### Exercise:
Give back all the data exactly, line by line.
========
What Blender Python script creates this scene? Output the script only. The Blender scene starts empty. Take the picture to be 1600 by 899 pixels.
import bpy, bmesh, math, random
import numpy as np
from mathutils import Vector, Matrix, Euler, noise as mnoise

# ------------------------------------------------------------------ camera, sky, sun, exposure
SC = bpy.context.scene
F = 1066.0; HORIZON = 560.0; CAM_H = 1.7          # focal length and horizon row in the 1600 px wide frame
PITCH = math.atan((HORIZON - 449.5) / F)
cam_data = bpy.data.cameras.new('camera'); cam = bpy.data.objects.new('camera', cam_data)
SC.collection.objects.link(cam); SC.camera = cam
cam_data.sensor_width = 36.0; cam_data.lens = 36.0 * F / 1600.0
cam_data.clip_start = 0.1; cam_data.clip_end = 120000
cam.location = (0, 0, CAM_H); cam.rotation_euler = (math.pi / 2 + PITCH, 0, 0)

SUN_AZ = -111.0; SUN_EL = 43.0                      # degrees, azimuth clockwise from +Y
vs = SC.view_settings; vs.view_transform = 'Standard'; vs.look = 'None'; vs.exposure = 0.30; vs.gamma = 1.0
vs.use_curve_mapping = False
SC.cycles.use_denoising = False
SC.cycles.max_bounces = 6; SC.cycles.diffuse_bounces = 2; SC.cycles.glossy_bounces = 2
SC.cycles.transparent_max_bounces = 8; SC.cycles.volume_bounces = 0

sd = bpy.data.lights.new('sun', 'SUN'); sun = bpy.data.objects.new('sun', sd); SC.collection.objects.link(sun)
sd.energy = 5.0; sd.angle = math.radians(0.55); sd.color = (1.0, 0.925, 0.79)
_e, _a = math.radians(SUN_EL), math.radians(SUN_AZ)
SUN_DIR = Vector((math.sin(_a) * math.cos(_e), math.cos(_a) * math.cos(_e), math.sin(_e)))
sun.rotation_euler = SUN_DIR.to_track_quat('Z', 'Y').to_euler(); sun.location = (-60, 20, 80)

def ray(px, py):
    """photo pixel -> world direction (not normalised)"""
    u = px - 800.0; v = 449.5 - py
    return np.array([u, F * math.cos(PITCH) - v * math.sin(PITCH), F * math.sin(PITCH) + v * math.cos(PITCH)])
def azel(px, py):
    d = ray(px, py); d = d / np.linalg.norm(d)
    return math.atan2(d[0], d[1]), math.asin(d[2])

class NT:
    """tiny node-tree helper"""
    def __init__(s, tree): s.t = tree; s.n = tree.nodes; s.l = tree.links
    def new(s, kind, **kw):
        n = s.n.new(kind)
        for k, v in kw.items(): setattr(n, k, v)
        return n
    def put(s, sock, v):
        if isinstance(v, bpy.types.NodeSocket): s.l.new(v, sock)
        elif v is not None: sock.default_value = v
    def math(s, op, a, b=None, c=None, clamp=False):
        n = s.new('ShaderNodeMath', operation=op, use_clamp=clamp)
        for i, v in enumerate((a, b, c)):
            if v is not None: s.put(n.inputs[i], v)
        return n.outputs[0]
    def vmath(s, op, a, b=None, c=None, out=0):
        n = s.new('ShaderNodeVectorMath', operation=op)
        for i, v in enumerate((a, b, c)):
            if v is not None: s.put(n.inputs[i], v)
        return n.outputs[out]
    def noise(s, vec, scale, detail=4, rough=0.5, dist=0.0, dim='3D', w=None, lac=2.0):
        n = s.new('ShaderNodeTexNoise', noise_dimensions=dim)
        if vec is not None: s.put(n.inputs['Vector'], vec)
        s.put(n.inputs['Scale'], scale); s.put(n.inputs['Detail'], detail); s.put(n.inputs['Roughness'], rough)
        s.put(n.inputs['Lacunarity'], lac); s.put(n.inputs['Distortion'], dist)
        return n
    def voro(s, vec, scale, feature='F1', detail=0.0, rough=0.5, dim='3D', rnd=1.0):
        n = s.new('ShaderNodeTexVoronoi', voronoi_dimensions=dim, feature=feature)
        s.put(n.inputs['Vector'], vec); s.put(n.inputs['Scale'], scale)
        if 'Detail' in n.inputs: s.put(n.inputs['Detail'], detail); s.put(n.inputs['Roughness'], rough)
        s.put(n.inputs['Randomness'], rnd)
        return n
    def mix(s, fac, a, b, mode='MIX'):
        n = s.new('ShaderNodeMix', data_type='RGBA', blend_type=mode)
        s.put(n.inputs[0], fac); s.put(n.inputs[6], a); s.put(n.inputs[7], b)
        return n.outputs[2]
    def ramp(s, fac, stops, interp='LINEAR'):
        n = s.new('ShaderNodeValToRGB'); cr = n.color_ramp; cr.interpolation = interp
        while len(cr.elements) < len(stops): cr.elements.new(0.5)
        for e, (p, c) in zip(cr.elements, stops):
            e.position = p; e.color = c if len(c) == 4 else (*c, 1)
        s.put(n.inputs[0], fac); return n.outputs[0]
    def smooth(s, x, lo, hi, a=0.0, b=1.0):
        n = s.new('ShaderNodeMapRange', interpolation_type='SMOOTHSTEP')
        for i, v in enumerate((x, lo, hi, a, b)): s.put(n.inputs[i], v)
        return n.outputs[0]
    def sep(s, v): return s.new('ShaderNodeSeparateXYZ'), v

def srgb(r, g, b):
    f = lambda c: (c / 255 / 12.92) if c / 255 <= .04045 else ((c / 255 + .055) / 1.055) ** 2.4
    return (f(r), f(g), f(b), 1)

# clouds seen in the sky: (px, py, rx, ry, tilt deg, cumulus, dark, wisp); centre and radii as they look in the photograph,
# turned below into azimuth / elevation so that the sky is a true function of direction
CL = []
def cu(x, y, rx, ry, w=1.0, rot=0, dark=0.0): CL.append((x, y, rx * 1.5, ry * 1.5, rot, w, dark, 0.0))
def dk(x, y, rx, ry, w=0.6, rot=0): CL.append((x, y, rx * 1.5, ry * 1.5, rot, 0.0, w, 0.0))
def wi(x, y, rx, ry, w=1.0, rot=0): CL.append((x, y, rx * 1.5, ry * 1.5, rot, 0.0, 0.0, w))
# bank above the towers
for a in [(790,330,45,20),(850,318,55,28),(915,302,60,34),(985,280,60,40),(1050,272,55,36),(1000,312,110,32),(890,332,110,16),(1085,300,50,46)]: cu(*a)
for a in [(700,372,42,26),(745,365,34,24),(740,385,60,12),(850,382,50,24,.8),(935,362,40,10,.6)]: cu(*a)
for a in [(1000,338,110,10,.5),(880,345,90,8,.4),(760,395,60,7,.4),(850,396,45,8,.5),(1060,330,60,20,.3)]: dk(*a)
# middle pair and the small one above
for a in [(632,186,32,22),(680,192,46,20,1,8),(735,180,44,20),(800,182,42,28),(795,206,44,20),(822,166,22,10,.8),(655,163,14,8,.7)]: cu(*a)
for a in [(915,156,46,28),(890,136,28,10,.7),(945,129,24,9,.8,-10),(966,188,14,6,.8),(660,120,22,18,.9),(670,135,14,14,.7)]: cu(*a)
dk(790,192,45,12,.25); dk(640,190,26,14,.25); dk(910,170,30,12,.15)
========
### Full answer:
What Blender Python script creates this scene? Output the script only. The Blender scene starts empty. Take the picture to be 1600 by 899 pixels.
import bpy, bmesh, math, random
import numpy as np
from mathutils import Vector, Matrix, Euler, noise as mnoise

# ------------------------------------------------------------------ camera, sky, sun, exposure
SC = bpy.context.scene
F = 1066.0; HORIZON = 560.0; CAM_H = 1.7          # focal length and horizon row in the 1600 px wide frame
PITCH = math.atan((HORIZON - 449.5) / F)
cam_data = bpy.data.cameras.new('camera'); cam = bpy.data.objects.new('camera', cam_data)
SC.collection.objects.link(cam); SC.camera = cam
cam_data.sensor_width = 36.0; cam_data.lens = 36.0 * F / 1600.0
cam_data.clip_start = 0.1; cam_data.clip_end = 120000
cam.location = (0, 0, CAM_H); cam.rotation_euler = (math.pi / 2 + PITCH, 0, 0)

SUN_AZ = -111.0; SUN_EL = 43.0                      # degrees, azimuth clockwise from +Y
vs = SC.view_settings; vs.view_transform = 'Standard'; vs.look = 'None'; vs.exposure = 0.30; vs.gamma = 1.0
vs.use_curve_mapping = False
SC.cycles.use_denoising = False
SC.cycles.max_bounces = 6; SC.cycles.diffuse_bounces = 2; SC.cycles.glossy_bounces = 2
SC.cycles.transparent_max_bounces = 8; SC.cycles.volume_bounces = 0

sd = bpy.data.lights.new('sun', 'SUN'); sun = bpy.data.objects.new('sun', sd); SC.collection.objects.link(sun)
sd.energy = 5.0; sd.angle = math.radians(0.55); sd.color = (1.0, 0.925, 0.79)
_e, _a = math.radians(SUN_EL), math.radians(SUN_AZ)
SUN_DIR = Vector((math.sin(_a) * math.cos(_e), math.cos(_a) * math.cos(_e), math.sin(_e)))
sun.rotation_euler = SUN_DIR.to_track_quat('Z', 'Y').to_euler(); sun.location = (-60, 20, 80)

def ray(px, py):
    """photo pixel -> world direction (not normalised)"""
    u = px - 800.0; v = 449.5 - py
    return np.array([u, F * math.cos(PITCH) - v * math.sin(PITCH), F * math.sin(PITCH) + v * math.cos(PITCH)])
def azel(px, py):
    d = ray(px, py); d = d / np.linalg.norm(d)
    return math.atan2(d[0], d[1]), math.asin(d[2])

class NT:
    """tiny node-tree helper"""
    def __init__(s, tree): s.t = tree; s.n = tree.nodes; s.l = tree.links
    def new(s, kind, **kw):
        n = s.n.new(kind)
        for k, v in kw.items(): setattr(n, k, v)
        return n
    def put(s, sock, v):
        if isinstance(v, bpy.types.NodeSocket): s.l.new(v, sock)
        elif v is not None: sock.default_value = v
    def math(s, op, a, b=None, c=None, clamp=False):
        n = s.new('ShaderNodeMath', operation=op, use_clamp=clamp)
        for i, v in enumerate((a, b, c)):
            if v is not None: s.put(n.inputs[i], v)
        return n.outputs[0]
    def vmath(s, op, a, b=None, c=None, out=0):
        n = s.new('ShaderNodeVectorMath', operation=op)
        for i, v in enumerate((a, b, c)):
            if v is not None: s.put(n.inputs[i], v)
        return n.outputs[out]
    def noise(s, vec, scale, detail=4, rough=0.5, dist=0.0, dim='3D', w=None, lac=2.0):
        n = s.new('ShaderNodeTexNoise', noise_dimensions=dim)
        if vec is not None: s.put(n.inputs['Vector'], vec)
        s.put(n.inputs['Scale'], scale); s.put(n.inputs['Detail'], detail); s.put(n.inputs['Roughness'], rough)
        s.put(n.inputs['Lacunarity'], lac); s.put(n.inputs['Distortion'], dist)
        return n
    def voro(s, vec, scale, feature='F1', detail=0.0, rough=0.5, dim='3D', rnd=1.0):
        n = s.new('ShaderNodeTexVoronoi', voronoi_dimensions=dim, feature=feature)
        s.put(n.inputs['Vector'], vec); s.put(n.inputs['Scale'], scale)
        if 'Detail' in n.inputs: s.put(n.inputs['Detail'], detail); s.put(n.inputs['Roughness'], rough)
        s.put(n.inputs['Randomness'], rnd)
        return n
    def mix(s, fac, a, b, mode='MIX'):
        n = s.new('ShaderNodeMix', data_type='RGBA', blend_type=mode)
        s.put(n.inputs[0], fac); s.put(n.inputs[6], a); s.put(n.inputs[7], b)
        return n.outputs[2]
    def ramp(s, fac, stops, interp='LINEAR'):
        n = s.new('ShaderNodeValToRGB'); cr = n.color_ramp; cr.interpolation = interp
        while len(cr.elements) < len(stops): cr.elements.new(0.5)
        for e, (p, c) in zip(cr.elements, stops):
            e.position = p; e.color = c if len(c) == 4 else (*c, 1)
        s.put(n.inputs[0], fac); return n.outputs[0]
    def smooth(s, x, lo, hi, a=0.0, b=1.0):
        n = s.new('ShaderNodeMapRange', interpolation_type='SMOOTHSTEP')
        for i, v in enumerate((x, lo, hi, a, b)): s.put(n.inputs[i], v)
        return n.outputs[0]
    def sep(s, v): return s.new('ShaderNodeSeparateXYZ'), v

def srgb(r, g, b):
    f = lambda c: (c / 255 / 12.92) if c / 255 <= .04045 else ((c / 255 + .055) / 1.055) ** 2.4
    return (f(r), f(g), f(b), 1)

# clouds seen in the sky: (px, py, rx, ry, tilt deg, cumulus, dark, wisp); centre and radii as they look in the photograph,
# turned below into azimuth / elevation so that the sky is a true function of direction
CL = []
def cu(x, y, rx, ry, w=1.0, rot=0, dark=0.0): CL.append((x, y, rx * 1.5, ry * 1.5, rot, w, dark, 0.0))
def dk(x, y, rx, ry, w=0.6, rot=0): CL.append((x, y, rx * 1.5, ry * 1.5, rot, 0.0, w, 0.0))
def wi(x, y, rx, ry, w=1.0, rot=0): CL.append((x, y, rx * 1.5, ry * 1.5, rot, 0.0, 0.0, w))
# bank above the towers
for a in [(790,330,45,20),(850,318,55,28),(915,302,60,34),(985,280,60,40),(1050,272,55,36),(1000,312,110,32),(890,332,110,16),(1085,300,50,46)]: cu(*a)
for a in [(700,372,42,26),(745,365,34,24),(740,385,60,12),(850,382,50,24,.8),(935,362,40,10,.6)]: cu(*a)
for a in [(1000,338,110,10,.5),(880,345,90,8,.4),(760,395,60,7,.4),(850,396,45,8,.5),(1060,330,60,20,.3)]: dk(*a)
# middle pair and the small one above
for a in [(632,186,32,22),(680,192,46,20,1,8),(735,180,44,20),(800,182,42,28),(795,206,44,20),(822,166,22,10,.8),(655,163,14,8,.7)]: cu(*a)
for a in [(915,156,46,28),(890,136,28,10,.7),(945,129,24,9,.8,-10),(966,188,14,6,.8),(660,120,22,18,.9),(670,135,14,14,.7)]: cu(*a)
dk(790,192,45,12,.25); dk(640,190,26,14,.25); dk(910,170,30,12,.15)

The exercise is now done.